From Deseret News archives:
Sundance gifting is a myth
The myth: The Sundance Film Festival has enormous, extravagant parties where it passes out expensive clothes and high-end gadgets to trend-setting celebrities so they can set the standard of what you and I see, wear and covet.
The truth: The festival does none of those things.
"It is something we don't participate in or condone," says Katie Kennedy, associate director of corporate development for the Sundance Institute, which is the parent organization that manages the festival.
The problem is that on quaint Park City's Main Street, which serves as the emotional heart of the festival, it isn't easy to tell an official venue from one set up by any sponsor that cares to pay crazy rent prices.
Hollywood, and the press that follows it around, congregates in the Utah mountains and plenty of star-savvy companies are willing to polish their boots — or just give them new ones.
It may seem like splitting hairs to the outsider, but there is no such thing as an official Sundance gifting venue, officials say. The official sponsors — and there are many — donate a great deal to the nonprofit Institute and they don't shower celebrities with swag.

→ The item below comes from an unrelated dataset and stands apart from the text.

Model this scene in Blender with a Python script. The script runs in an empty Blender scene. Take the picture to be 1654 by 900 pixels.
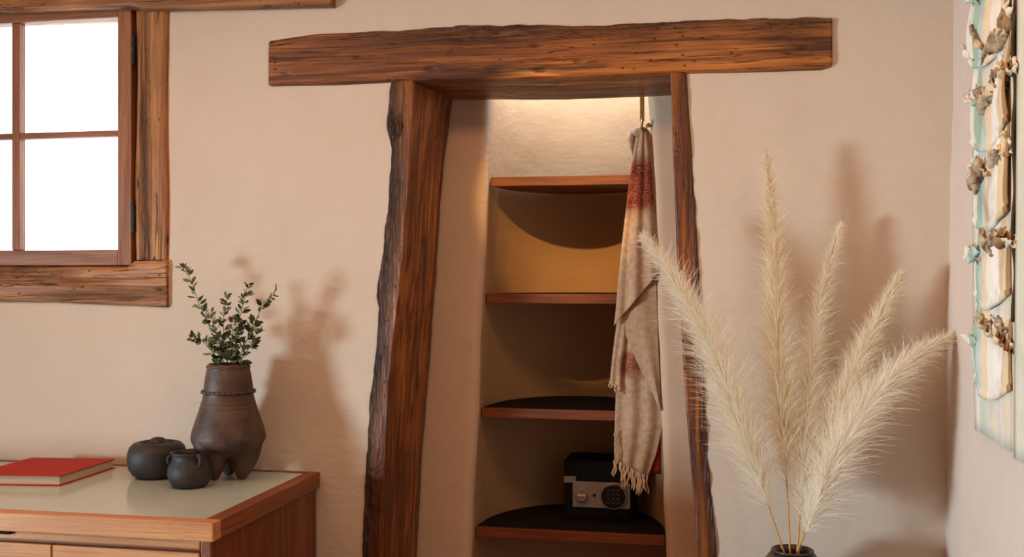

"I think we have always been aware of things that happened on the street that weren't part of the festival," Kennedy said, "Corporations reaping the benefits of the festival without giving anything back to the Institute."
Robert Redford has been vocal over the years about the corporate vultures, this year to Reuters.
"The festival has become a huge leveraging platform for a whole lot of people. The ambush marketers coming in promoting their products that have nothing to do with us, taking spaces on the street that we would give over to filmmakers — people making money off a festival they have nothing to do with."
Equally surprising, until this year, there was not an official Sundance party venue either. But finally, after 25 years of trying to emphasize films and downplay outside commercialism, the festival tried a different approach. Sundance hooked up with party maker Jeffrey Best. While that name may not mean anything to you it does to Madonna, who turned to him when she needed to host with some sizzle.
He caters to the elite party clientele, produces red carpets and post-Oscar celebrations for movie studios and that means he has been a fixture during Sundance for a decade, but always outside the official circles.
After growing more and more aware of each other over the years, the Institute and Best decided to partner up — a pairing that makes for strange bedfellows.
"They are a not for profit and I am definitely for a profit and you know we have to reconcile," Best said. "I think we reeled each other in."